Gemma Bovery Is a Romance Whose Lead Aches for a Tragedy

A romance about wanting to see a romance, a comic tragedy about an onlooker willing something tragic, Anne Fontaine's Flaubert-inspired meta-pleasure Gemma Bovery takes as its subject the act of watching the lives around us—and of wishing those lives were literature. Or films: Here's a French film thick with liaisons in the chateaus of Normandy, one whose principal lover, Gemma (Gemma Arterton), upon her arrival at a preciously rustic bakery, announces in English one of the chief pleasures American audiences derive from such movies: “Oh, this is France, darling. Look at it—it's so different!”

That bakery is owned by Martin (Fabrice Luchini), middle-aged, married and stoutly, comically French, right down to his ennui and nationalism. His Normandy, we're told, is “where the art of living is taken seriously,” a priceless bit of concierge speech; director Fontaine dedicates early scenes to his bread-making, dog-walking, and then his sudden swooning for the beautiful Gemma, just in from London—seeing her, he tells us in voice over, marked “the end of 10 years of sexual tranquility.” Soon, he has sweet-talked her into his establishment's kitchen, where he offers her a lesson in the kneading of dough. She relaxes, sighs that it's hot, and strips down to her tank top, all as he stammers nonsense about bread being like the crust of the Earth from which life sprang. Like his baked goods and his pants, Martin is consistently risible.

But Gemma's last name is Bovery, and Flaubert wrote Madame Bovary in Normandy, so it's no surprise that Gemma doesn't slip off with the sweet old fool who obsesses over her. Instead, as her marriage stales, she falls into affairs with a pair of handsome local swells, all to the fascination of Martin, who lives just across the road from the Boverys—and isn't above trailing her. He pretends to himself that he's less a creeper than a concerned devotee of literature: “This will end in death!” he insists, to himself, presuming that a married woman's Norman affair in this century must lead to the same kind of scandal and doom it would have in the 1850s. Fontaine handles the assignations with sympathetic shorthand—we see what Martin sees, but we see more, too, enough to understand that Emma's dalliances are vital to her, but not overwhelming. She has a handle on them.

Martin, though, sees them as the highest of drama, just as he sees death everywhere: Twice, he beseeches Gemma to not buy rat poison, as it has arsenic in it—advice she ignores. Delicious comedy bubbles up from the contrast between the narrative in his head and the particulars of her actual sex life, which is erotic and humdrum at once, the impassioned couplings interrupted by a phone call from her lover's mom.

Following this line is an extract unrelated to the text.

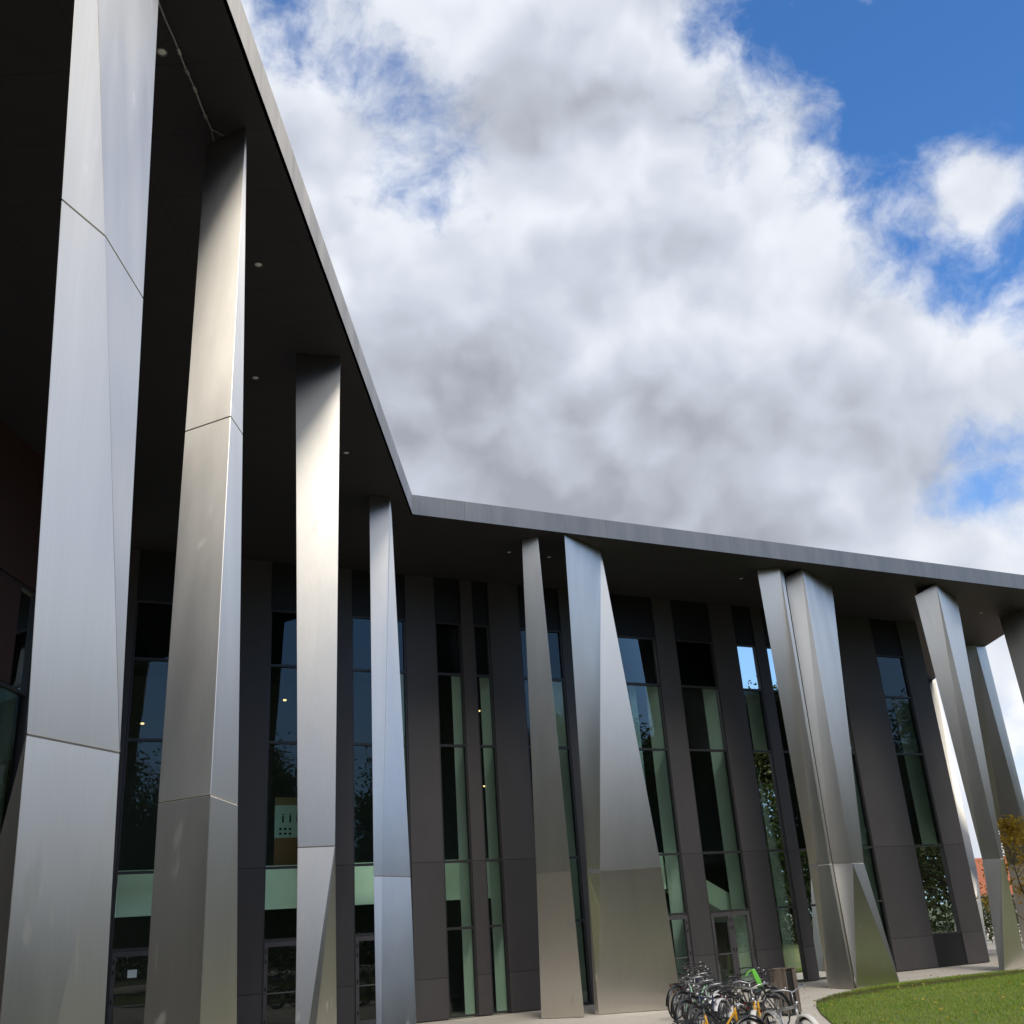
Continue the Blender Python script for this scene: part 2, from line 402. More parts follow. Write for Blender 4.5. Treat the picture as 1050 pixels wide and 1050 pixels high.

The loveliest detail: a trench-coated Gemma taking her dog into a sun-buttered copse of trees and slipping the rubber rainboots from her feet in favor of the wicked heels in her pocket, suggesting that the theater of the affair appeals to her more than the man, the pure Frenchness of it all.

In the final scenes, that bubbling comedy becomes a surge of something tricky and prickly, more Maupassant than Flaubert. Martin seems to yearn for a tragedy even as he acts to forestall one, and we as viewers are curiously implicated in his prying and in the ill-considered steps he takes to help Gemma. We want to know what happens, too, and isn't it all more interesting if things go horrible in some romantic and tragic way—or, in this case, by the book?